In 1992 they relesased a self-titled LP. Then after that they made there debut album "Runaway Slave" in the fall of '92. The production on the album had the ill loud drums, and the dope jazzy horns, that built on their peers, like Gangstarr and Pete Rock's type production. They were mainly focused on a deep drum track, with horn loops and piano stabs or strings layered in to make deep, hardcore beats. The beats could rock a party, while appealing to the more rugged cats in the back nodding their heads. This album was a DITC group effort that brought the likes of Big L, Fat Joe, and Diamond D to the world. Big L's first appearance was on this record.

Diamond D's album, "Stunts, Blunts, and Hip Hop" dropped the same week as theirs, to solidify the DITC crew's status as pioneers of the East Coast sound and Hip Hop's "middle school". After this album they dropped "Goodfellas", but it wasnt really critically accalamied.
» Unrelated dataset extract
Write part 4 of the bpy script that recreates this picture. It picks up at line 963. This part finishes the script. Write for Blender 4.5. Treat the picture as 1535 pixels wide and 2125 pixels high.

It was a good album, with the lead single, "Next Level" that was remixed by Premo. But that was really the only track that made any noise. Show and AG then did the DITC album in 2000 and both contributed a lot to the whole album. Another aight album, but nothing really spectacular.

All in all, Showbiz' production with his trademark horns and drums, added a lot to the foundation of DITC. The crew had the talented producers and the ill emcees that really made them a bad ass group of motherfuckers, and brought the boombap to hip hop again.